======== RAW DATA ========

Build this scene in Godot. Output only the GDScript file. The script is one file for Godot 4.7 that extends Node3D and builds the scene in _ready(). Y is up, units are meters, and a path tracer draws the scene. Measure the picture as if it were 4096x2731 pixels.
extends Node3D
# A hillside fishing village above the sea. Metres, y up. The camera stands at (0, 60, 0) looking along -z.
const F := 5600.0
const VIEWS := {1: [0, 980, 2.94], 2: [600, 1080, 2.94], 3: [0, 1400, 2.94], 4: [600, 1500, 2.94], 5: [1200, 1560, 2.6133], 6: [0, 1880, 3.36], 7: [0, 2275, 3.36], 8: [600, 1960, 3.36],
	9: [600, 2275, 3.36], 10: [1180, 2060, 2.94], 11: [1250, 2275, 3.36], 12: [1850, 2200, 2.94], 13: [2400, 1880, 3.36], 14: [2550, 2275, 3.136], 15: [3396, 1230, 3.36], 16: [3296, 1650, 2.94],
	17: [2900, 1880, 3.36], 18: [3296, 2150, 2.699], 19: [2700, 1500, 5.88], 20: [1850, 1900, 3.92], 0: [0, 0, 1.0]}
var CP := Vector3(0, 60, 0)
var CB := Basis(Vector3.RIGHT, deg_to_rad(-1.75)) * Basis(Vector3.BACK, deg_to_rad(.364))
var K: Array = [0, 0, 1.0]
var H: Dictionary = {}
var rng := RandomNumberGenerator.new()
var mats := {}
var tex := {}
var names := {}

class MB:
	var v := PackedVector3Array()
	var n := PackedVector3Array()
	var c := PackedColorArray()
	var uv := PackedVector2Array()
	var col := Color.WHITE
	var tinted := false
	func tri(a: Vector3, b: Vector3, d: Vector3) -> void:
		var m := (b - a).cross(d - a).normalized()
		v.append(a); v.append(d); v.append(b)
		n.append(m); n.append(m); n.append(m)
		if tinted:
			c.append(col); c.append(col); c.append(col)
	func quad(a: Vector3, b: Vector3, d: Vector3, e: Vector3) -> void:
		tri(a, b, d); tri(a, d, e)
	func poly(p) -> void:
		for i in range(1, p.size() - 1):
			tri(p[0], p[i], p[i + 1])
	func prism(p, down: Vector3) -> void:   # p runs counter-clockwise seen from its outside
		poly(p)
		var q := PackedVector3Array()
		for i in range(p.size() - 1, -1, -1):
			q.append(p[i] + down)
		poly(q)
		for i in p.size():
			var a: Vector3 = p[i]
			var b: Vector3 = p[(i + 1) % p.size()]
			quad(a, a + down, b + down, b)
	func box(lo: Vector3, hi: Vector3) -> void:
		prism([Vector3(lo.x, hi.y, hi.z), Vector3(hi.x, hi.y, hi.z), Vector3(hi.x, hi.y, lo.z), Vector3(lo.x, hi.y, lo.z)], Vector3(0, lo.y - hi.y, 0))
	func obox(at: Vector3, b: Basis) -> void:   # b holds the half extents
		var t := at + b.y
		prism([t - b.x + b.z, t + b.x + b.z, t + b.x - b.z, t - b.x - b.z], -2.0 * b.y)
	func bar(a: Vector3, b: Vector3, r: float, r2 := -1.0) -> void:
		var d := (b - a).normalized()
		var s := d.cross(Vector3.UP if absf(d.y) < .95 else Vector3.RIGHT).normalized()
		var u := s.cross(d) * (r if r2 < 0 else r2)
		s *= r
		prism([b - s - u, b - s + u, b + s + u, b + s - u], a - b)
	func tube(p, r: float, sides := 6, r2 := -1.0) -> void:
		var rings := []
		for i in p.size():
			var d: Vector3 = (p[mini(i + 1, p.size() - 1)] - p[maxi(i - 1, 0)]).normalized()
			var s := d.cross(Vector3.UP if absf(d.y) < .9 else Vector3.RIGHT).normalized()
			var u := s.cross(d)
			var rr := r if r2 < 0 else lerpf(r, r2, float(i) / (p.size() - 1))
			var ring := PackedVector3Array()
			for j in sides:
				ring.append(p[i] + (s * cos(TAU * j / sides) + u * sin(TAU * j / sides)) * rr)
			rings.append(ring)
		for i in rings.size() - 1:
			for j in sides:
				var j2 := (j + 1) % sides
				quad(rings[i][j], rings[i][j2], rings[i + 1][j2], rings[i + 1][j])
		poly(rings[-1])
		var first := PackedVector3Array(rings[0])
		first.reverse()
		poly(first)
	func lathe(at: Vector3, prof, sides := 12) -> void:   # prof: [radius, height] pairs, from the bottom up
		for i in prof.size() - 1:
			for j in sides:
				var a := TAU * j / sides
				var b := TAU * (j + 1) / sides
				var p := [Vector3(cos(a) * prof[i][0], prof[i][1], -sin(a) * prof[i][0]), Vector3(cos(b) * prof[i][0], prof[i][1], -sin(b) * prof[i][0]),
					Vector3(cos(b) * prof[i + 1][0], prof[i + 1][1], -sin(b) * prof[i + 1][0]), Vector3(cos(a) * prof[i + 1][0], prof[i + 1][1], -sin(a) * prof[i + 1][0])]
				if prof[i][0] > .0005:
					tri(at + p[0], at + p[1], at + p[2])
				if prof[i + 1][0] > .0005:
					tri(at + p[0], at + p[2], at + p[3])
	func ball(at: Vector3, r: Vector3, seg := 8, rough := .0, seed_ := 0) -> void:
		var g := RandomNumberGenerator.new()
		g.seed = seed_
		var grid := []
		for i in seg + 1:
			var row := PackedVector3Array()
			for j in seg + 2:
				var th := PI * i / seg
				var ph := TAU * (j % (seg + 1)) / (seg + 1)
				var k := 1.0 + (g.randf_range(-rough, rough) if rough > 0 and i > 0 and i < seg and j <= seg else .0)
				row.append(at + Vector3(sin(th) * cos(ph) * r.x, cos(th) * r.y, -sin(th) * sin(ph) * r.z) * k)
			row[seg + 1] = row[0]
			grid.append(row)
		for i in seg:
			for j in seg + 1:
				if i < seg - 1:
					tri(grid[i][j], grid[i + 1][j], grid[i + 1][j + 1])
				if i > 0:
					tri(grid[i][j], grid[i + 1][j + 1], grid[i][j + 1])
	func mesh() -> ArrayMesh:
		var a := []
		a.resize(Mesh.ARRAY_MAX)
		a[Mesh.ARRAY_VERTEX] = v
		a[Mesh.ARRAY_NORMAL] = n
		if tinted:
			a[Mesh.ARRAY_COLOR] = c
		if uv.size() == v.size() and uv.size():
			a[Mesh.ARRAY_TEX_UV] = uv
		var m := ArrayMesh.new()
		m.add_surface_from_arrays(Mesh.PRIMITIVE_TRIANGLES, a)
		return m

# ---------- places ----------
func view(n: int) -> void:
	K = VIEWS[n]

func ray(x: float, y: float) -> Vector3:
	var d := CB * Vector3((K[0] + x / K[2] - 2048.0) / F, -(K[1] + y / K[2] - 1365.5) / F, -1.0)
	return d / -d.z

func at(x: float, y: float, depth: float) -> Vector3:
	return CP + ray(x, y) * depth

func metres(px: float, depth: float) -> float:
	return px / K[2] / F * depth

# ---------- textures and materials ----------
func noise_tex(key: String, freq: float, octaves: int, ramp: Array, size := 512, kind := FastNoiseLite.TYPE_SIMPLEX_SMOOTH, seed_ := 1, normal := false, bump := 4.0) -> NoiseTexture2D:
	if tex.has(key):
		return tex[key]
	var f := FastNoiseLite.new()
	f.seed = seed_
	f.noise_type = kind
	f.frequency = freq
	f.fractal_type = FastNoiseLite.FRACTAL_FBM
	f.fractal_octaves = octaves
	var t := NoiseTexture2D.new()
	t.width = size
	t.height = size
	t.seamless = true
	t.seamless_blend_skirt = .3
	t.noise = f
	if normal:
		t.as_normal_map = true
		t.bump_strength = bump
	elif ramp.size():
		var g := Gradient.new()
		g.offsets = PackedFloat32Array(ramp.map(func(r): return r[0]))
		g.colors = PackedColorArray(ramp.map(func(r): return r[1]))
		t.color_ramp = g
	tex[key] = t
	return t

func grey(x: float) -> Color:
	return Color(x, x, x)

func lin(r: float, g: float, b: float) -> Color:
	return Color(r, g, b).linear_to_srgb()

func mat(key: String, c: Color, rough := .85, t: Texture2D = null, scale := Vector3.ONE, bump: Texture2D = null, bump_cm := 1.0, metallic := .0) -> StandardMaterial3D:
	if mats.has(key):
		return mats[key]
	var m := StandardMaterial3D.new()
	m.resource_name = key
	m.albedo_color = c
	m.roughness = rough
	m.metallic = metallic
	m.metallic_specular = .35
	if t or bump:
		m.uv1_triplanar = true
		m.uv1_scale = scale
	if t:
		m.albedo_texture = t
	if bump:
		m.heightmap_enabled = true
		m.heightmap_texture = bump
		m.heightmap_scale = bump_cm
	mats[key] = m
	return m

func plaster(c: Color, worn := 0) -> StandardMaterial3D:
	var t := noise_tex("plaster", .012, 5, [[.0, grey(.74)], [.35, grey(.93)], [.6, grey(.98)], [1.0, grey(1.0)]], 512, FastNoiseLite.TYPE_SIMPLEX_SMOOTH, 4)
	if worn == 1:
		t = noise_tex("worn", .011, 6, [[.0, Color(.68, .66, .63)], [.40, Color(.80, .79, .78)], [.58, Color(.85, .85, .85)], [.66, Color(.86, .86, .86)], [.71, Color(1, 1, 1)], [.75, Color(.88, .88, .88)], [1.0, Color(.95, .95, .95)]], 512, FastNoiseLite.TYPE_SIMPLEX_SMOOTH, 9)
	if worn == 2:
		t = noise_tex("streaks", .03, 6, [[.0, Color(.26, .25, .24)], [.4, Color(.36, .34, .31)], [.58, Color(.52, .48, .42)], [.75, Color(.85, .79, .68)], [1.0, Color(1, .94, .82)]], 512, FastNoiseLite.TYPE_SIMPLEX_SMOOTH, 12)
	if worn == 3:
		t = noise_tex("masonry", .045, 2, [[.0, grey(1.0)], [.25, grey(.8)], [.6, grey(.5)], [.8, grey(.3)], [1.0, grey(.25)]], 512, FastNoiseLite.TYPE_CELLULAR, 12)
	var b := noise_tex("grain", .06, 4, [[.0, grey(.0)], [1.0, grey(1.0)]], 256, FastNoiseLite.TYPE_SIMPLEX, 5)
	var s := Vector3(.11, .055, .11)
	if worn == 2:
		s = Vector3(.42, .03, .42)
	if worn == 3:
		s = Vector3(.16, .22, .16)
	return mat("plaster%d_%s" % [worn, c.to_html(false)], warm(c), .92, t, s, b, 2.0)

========

*EXERCISE*. State the number of lines that contain the string "extends", with no other words.

*COMPLETE RESPONSE*. 2